Dunque, non basta credere. Perché la sensazione è che Ottessa Moshfegh si sia limitata a mostrarci la desolazione che il fiabesco nasconde. E mi è venuto in mente un altro film, Midsommar, girato da Ari Aster nel 2019. Tecnicamente un folk horror, dove cinque studenti, Dani, il suo fidanzato Christian e i suoi compagni Mark, Josh e Pelle visitano una comune svedese, l’Hårga, per una festa di mezza estate che si tiene una volta ogni 90 anni, e scoprono che la festa prevede una serie di riti via via più spaventosi: spingere al suicidio due membri anziani, un accoppiamento volto a una nuova nascita, l’elezione di una Regina di maggio e, infine, il sacrificio umano per propiziare i raccolti. Storie già avvenute, e raccontate magistralmente dallo stesso King (la morte di Susan nello Charyou tree della Torre nera) e da Shirley Jackson (ovviamente, La lotteria).

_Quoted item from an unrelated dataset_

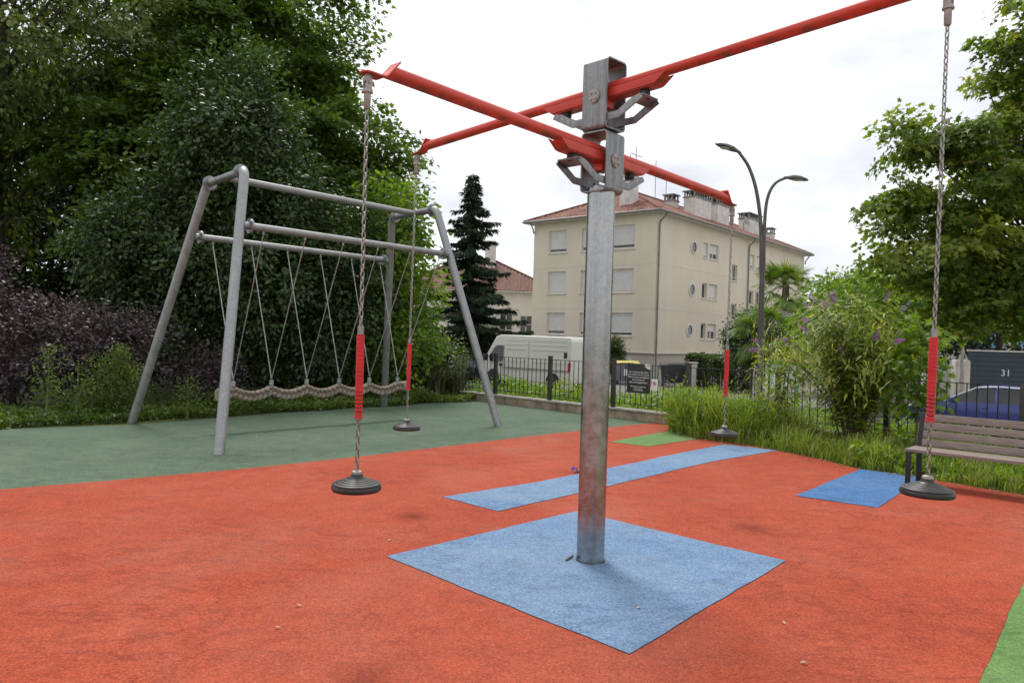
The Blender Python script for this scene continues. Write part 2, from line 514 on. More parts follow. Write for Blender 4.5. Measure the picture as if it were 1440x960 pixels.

Ma qui risultano più potenti perché riconosciamo proprio la fiaba dietro la storia: nel caso, Il Mago di Oz, dove ad affiancare Dani-Dorothy sono compagni maschi e molto meno piacevoli dell’uomo di latta, del leone codardo e dello spaventapasseri, e dove la razionalità del gruppo (sono studenti di antropologia) viene annientata dalla fede perversa dei membri della comunità. Fede, comunque. Nei fantasmi o nelle streghe o in quel che si vuole: e in Lapvona non sembra esserci fede, ma un terribile sconforto sull’immutabile destino dell’umanità, dove Dio “non premia la miseria”, come in effetti è stato ed è, oggi come ieri e l’altro ieri.  In un certo senso, è un fallimento: perché il livello emotivo non è neppure sfiorato. Eppure qualsiasi storia, se è una buona storia, agisce su quel piano: anche se usa i mostri marini.”